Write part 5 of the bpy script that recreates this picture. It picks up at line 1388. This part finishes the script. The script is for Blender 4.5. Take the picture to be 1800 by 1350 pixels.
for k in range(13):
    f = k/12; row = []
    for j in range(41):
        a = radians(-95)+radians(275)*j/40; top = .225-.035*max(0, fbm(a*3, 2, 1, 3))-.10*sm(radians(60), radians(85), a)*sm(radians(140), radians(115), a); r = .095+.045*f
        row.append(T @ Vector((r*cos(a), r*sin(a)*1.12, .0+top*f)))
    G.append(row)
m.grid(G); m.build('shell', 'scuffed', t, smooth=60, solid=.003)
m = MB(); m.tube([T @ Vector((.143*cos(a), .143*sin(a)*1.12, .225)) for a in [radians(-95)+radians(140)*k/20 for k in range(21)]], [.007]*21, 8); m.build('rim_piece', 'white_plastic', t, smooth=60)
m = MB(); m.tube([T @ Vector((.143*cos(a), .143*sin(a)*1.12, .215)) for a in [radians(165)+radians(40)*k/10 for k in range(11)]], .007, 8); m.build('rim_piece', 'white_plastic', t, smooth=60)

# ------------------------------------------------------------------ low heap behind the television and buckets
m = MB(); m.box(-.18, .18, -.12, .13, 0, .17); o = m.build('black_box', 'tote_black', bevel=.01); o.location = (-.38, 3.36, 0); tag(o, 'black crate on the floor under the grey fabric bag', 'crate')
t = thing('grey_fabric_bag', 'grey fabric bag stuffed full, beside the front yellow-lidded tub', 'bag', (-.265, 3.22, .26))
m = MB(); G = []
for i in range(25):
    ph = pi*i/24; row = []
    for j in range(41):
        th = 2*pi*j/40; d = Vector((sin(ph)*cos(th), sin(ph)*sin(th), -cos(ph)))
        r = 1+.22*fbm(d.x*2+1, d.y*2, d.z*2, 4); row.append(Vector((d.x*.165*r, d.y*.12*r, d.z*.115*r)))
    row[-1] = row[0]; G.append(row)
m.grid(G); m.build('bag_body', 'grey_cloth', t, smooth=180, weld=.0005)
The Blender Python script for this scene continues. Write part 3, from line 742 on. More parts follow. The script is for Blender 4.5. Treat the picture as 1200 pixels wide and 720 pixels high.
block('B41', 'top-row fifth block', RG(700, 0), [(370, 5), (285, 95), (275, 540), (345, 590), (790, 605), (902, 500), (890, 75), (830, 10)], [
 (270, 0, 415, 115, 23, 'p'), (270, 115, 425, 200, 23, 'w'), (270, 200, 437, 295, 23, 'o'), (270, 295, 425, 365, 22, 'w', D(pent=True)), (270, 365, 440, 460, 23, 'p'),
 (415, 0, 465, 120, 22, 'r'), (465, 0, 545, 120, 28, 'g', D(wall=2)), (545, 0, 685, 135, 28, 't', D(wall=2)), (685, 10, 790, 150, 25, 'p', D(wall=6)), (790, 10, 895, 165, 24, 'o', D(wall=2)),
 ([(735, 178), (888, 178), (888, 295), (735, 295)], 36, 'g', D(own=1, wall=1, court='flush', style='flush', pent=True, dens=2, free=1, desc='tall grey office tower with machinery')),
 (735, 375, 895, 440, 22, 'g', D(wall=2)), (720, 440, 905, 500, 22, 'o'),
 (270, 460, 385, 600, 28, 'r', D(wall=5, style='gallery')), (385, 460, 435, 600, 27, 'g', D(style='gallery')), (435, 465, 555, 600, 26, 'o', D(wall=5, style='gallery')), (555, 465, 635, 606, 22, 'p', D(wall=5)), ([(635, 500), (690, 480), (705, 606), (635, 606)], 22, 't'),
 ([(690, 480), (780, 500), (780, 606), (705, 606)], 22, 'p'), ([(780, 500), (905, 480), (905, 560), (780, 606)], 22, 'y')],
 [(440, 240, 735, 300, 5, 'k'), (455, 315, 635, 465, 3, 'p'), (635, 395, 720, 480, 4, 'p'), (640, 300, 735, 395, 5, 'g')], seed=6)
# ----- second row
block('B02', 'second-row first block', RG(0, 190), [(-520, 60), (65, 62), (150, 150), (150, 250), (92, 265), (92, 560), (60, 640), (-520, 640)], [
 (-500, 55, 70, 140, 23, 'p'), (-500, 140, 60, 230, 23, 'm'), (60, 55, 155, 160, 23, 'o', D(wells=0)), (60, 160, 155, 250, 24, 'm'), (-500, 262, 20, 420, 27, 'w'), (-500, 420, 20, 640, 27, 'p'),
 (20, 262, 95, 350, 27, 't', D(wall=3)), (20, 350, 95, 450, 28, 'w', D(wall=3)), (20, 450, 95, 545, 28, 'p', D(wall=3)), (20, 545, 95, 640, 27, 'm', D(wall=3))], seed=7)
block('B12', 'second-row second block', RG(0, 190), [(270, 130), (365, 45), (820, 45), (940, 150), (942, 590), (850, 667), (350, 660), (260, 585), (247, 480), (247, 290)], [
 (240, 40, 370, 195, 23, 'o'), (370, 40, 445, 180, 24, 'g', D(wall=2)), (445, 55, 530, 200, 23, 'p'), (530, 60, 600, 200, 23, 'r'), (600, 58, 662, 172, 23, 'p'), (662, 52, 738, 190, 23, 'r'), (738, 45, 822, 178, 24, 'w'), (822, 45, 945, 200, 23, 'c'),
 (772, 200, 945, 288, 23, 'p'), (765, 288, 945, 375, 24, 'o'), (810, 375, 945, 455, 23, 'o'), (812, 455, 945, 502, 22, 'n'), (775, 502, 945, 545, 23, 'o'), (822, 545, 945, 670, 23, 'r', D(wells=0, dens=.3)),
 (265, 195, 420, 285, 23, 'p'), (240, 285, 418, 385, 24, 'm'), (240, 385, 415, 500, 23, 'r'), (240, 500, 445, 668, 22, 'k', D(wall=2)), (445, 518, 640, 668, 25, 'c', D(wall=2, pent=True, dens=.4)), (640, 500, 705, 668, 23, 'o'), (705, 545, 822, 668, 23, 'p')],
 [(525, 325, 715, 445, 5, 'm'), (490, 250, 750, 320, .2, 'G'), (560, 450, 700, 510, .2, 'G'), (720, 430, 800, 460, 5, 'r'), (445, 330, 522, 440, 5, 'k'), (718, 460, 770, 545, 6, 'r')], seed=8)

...

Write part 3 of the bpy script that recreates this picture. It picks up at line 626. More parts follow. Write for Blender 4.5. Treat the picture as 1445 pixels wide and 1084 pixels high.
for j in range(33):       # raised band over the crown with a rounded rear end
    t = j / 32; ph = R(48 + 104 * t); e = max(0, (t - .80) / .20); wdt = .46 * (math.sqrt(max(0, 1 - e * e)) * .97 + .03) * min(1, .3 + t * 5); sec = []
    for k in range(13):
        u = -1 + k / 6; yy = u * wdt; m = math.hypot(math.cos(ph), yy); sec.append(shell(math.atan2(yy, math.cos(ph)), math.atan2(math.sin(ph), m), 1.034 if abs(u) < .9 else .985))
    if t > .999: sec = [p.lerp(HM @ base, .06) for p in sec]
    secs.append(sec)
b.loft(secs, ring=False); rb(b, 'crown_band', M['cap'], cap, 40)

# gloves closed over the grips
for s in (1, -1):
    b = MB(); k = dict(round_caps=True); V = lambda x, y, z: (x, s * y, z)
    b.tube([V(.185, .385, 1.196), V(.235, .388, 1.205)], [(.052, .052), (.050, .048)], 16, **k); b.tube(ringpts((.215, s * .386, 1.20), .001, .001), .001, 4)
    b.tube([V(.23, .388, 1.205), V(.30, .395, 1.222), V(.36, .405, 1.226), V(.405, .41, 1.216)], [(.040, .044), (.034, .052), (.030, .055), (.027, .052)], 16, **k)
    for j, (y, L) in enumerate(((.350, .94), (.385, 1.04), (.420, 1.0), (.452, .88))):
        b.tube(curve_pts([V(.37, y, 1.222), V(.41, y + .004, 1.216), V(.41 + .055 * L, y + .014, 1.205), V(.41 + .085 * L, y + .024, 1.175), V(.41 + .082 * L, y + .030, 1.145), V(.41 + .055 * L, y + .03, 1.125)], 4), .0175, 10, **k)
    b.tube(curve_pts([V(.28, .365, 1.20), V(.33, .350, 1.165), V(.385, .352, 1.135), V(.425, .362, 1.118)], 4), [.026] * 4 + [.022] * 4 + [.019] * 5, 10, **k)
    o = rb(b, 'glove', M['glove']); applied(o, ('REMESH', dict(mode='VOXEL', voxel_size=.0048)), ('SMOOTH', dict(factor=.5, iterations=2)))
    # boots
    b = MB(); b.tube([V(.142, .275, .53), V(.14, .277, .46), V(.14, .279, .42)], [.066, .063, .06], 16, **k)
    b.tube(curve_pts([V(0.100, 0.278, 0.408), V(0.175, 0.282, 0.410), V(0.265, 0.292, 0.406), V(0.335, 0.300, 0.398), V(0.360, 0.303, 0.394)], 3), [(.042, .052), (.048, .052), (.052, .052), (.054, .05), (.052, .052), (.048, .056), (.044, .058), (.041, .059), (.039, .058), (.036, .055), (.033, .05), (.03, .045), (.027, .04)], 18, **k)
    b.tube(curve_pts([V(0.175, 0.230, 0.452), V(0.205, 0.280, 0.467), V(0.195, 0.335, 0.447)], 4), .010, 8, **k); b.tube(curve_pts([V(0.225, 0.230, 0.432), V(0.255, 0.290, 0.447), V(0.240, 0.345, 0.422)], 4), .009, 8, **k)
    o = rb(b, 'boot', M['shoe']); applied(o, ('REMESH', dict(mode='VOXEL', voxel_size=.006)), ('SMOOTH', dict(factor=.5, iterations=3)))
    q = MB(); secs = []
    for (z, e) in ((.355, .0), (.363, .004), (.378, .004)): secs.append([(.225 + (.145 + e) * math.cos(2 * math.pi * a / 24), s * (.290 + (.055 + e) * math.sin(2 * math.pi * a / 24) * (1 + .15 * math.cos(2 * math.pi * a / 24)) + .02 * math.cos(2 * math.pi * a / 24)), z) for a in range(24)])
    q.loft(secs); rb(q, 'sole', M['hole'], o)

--

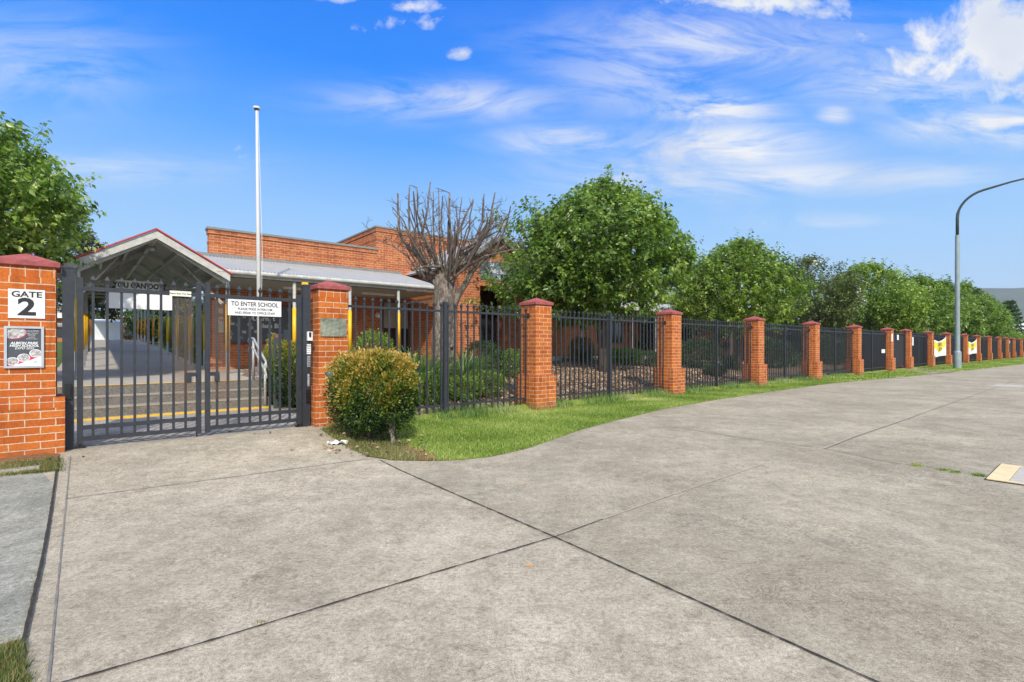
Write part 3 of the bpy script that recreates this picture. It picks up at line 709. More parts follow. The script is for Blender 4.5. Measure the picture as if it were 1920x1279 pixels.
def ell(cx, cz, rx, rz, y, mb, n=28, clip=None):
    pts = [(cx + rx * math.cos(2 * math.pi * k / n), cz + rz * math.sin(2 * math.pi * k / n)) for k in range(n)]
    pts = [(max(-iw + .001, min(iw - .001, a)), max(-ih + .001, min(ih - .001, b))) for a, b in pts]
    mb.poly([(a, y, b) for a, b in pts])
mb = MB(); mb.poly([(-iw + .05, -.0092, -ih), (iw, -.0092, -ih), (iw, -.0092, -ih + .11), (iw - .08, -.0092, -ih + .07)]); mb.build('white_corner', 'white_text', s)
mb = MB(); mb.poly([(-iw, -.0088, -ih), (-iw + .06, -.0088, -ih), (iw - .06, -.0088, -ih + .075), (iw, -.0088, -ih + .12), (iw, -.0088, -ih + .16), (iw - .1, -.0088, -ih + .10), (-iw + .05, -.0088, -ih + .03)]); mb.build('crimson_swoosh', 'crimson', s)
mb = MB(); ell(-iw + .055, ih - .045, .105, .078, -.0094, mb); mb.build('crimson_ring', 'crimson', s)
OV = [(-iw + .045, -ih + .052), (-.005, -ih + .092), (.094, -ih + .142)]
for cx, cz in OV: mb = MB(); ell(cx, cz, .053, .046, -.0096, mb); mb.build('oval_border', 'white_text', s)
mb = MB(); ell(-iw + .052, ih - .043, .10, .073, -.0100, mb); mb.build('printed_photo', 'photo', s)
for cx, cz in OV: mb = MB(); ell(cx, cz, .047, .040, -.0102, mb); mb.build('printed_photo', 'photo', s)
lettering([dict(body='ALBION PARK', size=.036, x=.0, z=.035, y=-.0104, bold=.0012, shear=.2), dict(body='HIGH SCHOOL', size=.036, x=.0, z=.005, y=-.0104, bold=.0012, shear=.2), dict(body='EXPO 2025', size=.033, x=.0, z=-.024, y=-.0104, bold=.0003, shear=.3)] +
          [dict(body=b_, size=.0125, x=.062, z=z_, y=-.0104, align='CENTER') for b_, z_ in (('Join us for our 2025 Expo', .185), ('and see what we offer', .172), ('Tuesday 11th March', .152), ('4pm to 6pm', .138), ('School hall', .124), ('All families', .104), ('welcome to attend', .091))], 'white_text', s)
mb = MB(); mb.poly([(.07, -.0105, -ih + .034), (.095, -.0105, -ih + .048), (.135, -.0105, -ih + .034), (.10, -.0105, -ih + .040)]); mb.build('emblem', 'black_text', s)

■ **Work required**
Begin with the line containing "Write part 5", end with the line containing "t, smooth=180, weld=.0005)", and transcribe exactly every line in that span, with nothing added.

■ **Solution to this problem**
Write part 5 of the bpy script that recreates this picture. It picks up at line 1388. This part finishes the script. The script is for Blender 4.5. Take the picture to be 1800 by 1350 pixels.
for k in range(13):
    f = k/12; row = []
    for j in range(41):
        a = radians(-95)+radians(275)*j/40; top = .225-.035*max(0, fbm(a*3, 2, 1, 3))-.10*sm(radians(60), radians(85), a)*sm(radians(140), radians(115), a); r = .095+.045*f
        row.append(T @ Vector((r*cos(a), r*sin(a)*1.12, .0+top*f)))
    G.append(row)
m.grid(G); m.build('shell', 'scuffed', t, smooth=60, solid=.003)
m = MB(); m.tube([T @ Vector((.143*cos(a), .143*sin(a)*1.12, .225)) for a in [radians(-95)+radians(140)*k/20 for k in range(21)]], [.007]*21, 8); m.build('rim_piece', 'white_plastic', t, smooth=60)
m = MB(); m.tube([T @ Vector((.143*cos(a), .143*sin(a)*1.12, .215)) for a in [radians(165)+radians(40)*k/10 for k in range(11)]], .007, 8); m.build('rim_piece', 'white_plastic', t, smooth=60)

# ------------------------------------------------------------------ low heap behind the television and buckets
m = MB(); m.box(-.18, .18, -.12, .13, 0, .17); o = m.build('black_box', 'tote_black', bevel=.01); o.location = (-.38, 3.36, 0); tag(o, 'black crate on the floor under the grey fabric bag', 'crate')
t = thing('grey_fabric_bag', 'grey fabric bag stuffed full, beside the front yellow-lidded tub', 'bag', (-.265, 3.22, .26))
m = MB(); G = []
for i in range(25):
    ph = pi*i/24; row = []
    for j in range(41):
        th = 2*pi*j/40; d = Vector((sin(ph)*cos(th), sin(ph)*sin(th), -cos(ph)))
        r = 1+.22*fbm(d.x*2+1, d.y*2, d.z*2, 4); row.append(Vector((d.x*.165*r, d.y*.12*r, d.z*.115*r)))
    row[-1] = row[0]; G.append(row)
m.grid(G); m.build('bag_body', 'grey_cloth', t, smooth=180, weld=.0005)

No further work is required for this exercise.